All week, all everybody had been talking about in the Red Clay Country was Adrian Peterson, the sensational freshman running back who was about to join a group of Sooner immortals by passing the 1,000-yard rushing plateau.
Saturday’s pre-game stories in the Oklahoma newspapers were top-heavy with paeans to Peterson, touting the precocious freshman as the greatest thing to come out of Palestine (Texas) since Christianity.
In much the same way, Kansas coach Mark Mangino decided the Jayhawks had a better chance of stunning the Sooners if his defense concentrated its anti-venom efforts on neutralizing Peterson.
And for three quarters, KU’s defenders put Peterson into remission, allowing him only 23 yards on 11 carries.
Not that it mattered, because the ancient quarterback produced more than enough poison. That would be, of course, Jason White. Yes, White won the Heisman Trophy last year, but that’s old news. Heck, this is White’s sixth college season — he was granted an extra year of eligibility because of injuries — and hardly anybody talks about him anymore with the new kid in town grabbing all the headlines.
I ran into Dean Blevins in the press box Saturday. Blevins, a former OU quarterback who now works as a sportscaster in Oklahoma City, can’t believe how little respect White has received this season.
“He’s 10 times better than he was last year,” Blevins told me, “and he’s about eighth in the Heisman Trophy running.”
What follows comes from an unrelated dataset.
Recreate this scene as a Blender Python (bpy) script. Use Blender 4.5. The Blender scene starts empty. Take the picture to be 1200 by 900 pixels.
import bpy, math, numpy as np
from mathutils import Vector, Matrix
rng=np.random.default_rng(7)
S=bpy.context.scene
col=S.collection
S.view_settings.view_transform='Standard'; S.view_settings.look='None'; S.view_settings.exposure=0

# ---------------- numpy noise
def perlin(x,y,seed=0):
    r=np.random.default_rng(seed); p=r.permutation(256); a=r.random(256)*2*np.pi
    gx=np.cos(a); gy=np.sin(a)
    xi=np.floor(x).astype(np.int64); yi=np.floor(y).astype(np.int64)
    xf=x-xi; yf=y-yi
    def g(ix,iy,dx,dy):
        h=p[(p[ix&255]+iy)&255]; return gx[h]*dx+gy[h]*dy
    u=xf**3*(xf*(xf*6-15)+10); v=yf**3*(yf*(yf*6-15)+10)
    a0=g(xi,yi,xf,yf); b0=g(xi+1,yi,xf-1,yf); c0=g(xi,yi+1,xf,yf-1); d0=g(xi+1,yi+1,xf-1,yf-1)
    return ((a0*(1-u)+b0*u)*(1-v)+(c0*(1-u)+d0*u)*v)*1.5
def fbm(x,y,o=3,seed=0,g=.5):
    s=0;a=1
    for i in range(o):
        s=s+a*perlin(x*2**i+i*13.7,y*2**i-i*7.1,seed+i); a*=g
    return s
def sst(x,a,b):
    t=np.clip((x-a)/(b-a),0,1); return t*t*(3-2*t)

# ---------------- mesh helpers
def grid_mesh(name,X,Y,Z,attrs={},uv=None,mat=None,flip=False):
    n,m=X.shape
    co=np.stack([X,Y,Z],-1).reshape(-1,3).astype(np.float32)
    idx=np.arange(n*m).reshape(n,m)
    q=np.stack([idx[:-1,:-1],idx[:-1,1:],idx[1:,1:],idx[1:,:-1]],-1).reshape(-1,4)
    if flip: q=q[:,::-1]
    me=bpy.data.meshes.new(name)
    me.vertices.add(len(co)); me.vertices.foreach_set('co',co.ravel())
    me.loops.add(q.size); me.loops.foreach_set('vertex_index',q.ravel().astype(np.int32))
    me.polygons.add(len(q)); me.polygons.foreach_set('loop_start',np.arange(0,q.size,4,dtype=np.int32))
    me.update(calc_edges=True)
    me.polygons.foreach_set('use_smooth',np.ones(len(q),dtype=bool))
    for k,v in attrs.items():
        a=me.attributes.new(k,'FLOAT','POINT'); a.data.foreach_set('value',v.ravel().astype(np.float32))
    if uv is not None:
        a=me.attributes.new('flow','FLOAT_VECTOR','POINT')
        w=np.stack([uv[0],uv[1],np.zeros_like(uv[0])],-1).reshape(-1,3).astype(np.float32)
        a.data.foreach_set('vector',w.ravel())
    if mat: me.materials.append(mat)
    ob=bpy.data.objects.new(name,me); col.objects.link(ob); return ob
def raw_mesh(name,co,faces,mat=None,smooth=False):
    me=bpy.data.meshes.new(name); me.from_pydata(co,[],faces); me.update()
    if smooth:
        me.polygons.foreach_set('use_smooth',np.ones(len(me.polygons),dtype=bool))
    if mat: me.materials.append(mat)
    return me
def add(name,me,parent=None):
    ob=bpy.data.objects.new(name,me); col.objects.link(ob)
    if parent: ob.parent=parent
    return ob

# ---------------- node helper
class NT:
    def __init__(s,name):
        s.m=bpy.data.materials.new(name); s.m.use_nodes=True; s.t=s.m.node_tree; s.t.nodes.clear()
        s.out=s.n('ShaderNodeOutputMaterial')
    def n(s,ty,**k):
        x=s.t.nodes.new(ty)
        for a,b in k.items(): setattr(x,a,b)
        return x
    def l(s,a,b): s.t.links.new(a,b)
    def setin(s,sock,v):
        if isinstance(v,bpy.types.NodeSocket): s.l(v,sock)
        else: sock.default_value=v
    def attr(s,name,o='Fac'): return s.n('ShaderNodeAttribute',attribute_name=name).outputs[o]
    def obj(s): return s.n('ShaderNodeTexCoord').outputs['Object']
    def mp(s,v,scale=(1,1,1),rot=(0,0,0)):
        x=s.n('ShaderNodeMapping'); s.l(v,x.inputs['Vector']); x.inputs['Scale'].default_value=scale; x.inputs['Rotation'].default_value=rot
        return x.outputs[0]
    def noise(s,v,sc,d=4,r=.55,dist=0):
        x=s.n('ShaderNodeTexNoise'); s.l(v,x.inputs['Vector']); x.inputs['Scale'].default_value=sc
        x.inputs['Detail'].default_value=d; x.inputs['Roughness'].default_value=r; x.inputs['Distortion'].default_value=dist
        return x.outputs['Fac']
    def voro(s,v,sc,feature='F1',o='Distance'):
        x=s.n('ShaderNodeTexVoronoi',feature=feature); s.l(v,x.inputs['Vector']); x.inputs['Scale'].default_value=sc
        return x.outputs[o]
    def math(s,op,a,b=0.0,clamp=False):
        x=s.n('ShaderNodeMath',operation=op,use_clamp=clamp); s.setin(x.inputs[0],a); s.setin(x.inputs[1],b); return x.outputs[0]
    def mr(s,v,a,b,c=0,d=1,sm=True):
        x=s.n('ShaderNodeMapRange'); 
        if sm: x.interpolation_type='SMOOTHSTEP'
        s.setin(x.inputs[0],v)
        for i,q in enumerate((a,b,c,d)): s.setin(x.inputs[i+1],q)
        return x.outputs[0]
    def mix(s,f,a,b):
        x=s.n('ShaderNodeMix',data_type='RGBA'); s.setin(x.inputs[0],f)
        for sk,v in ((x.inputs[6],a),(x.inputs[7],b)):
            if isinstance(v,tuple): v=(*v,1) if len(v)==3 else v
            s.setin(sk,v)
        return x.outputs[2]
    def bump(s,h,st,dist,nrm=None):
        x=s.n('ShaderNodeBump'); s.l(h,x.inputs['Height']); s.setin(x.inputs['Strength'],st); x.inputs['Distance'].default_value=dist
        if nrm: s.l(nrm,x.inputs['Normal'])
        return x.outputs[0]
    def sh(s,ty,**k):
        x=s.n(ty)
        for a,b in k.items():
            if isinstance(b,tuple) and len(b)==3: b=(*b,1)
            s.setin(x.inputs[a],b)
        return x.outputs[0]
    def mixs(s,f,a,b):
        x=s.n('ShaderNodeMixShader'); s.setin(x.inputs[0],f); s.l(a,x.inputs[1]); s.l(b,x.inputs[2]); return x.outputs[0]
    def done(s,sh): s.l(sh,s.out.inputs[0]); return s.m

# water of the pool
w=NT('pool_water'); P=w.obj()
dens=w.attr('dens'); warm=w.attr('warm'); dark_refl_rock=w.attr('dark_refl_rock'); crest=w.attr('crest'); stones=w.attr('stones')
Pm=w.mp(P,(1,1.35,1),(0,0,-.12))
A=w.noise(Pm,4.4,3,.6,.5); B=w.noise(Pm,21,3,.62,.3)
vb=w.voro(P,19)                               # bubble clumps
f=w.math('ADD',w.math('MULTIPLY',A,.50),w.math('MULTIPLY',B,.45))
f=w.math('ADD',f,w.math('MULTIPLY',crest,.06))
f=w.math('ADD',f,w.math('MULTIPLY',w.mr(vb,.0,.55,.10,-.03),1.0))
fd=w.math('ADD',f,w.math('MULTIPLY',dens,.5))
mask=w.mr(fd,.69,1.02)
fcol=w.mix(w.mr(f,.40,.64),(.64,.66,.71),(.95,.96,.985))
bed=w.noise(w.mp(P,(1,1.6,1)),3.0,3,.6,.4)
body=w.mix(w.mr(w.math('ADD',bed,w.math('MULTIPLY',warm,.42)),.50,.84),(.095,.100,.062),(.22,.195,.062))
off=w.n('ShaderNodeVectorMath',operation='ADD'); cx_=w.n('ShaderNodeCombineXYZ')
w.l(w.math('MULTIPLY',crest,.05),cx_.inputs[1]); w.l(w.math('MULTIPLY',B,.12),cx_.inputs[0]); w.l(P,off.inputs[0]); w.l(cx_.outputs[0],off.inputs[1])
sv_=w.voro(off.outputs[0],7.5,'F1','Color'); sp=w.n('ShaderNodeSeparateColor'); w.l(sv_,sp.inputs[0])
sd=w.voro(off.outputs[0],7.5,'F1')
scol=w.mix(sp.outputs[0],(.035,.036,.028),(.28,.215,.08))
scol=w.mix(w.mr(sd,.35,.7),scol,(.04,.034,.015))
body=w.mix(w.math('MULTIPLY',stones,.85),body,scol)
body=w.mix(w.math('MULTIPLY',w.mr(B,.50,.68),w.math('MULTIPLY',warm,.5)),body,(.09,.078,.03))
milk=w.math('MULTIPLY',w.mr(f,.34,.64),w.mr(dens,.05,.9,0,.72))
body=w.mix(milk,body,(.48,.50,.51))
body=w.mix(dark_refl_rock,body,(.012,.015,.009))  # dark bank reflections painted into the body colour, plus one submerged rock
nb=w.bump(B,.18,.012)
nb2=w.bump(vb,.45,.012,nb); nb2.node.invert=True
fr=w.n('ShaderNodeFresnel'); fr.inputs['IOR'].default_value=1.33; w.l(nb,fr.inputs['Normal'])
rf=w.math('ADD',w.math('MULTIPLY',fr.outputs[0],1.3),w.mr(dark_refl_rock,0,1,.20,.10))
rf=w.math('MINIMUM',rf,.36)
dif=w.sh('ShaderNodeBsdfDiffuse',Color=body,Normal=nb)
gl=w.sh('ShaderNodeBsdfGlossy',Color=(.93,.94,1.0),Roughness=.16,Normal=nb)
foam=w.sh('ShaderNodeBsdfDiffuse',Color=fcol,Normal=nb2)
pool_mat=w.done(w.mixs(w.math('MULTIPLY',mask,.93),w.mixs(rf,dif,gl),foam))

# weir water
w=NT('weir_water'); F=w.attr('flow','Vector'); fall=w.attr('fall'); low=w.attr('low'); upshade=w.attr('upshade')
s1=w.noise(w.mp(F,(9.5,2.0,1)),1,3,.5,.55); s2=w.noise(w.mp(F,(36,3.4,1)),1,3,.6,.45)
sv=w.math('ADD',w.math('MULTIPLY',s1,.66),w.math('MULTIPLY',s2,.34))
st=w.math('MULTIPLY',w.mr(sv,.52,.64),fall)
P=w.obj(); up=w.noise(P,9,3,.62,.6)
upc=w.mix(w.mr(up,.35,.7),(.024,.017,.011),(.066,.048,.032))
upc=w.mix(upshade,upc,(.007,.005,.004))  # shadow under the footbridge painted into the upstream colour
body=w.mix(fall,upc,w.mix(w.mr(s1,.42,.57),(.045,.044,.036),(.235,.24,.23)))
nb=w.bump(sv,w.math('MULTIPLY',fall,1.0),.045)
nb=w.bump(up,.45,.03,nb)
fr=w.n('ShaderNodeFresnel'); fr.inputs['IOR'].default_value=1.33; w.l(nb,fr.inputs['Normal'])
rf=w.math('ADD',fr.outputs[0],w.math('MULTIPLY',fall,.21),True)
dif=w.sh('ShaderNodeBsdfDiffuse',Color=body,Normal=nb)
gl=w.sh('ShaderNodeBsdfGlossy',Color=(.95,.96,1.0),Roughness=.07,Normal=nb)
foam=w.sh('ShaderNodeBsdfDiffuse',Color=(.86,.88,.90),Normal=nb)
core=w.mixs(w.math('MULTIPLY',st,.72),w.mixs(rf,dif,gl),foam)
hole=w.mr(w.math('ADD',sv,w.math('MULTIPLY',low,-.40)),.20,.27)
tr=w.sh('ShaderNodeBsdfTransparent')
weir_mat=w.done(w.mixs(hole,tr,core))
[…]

Nobody wearing a Kansas uniform could offer a legitimate rebuttal. All White did was throw for 389 yards and four touchdowns without tossing a single interception against a team that had stolen six passes in its previous two games.
“He’s the Heisman Trophy winner, and he showed it,” KU sophomore quarterback Adam Barmann said. “He was in supreme command of their offense.”
All White seems to lack is cachet. He has the arm, he has the offensive line to allow him time to throw, and he has an underrated corps of receivers who not only have NASCAR wheels but the ability to make acrobatic receptions as well.
When Kansas shifted its attention to White’s passing late in the second half, the Sooners went back to the run, and Peterson proved by gaining 99 yards in 11 carries, mostly by busting tackles, there is no cure for such deadly talent.
Last year about this time, Kansas was playing Baylor. This year, the Bears, everybody’s favorite Big 12 punching bag, are absent from the Jayhawks’ schedule.
Sure, Kansas would rather have played Baylor than Oklahoma on Saturday, but KU has no control over the conference schedule. OU is on a collision course with the national championship. Kansas wants to notch enough wins to go to a bowl game.
In that regard, Saturday’s Iowa State game in Ames, Iowa, is the most important game the Jayhawks will play all season, because if they don’t win that one their chances of winning the required six games virtually will disappear.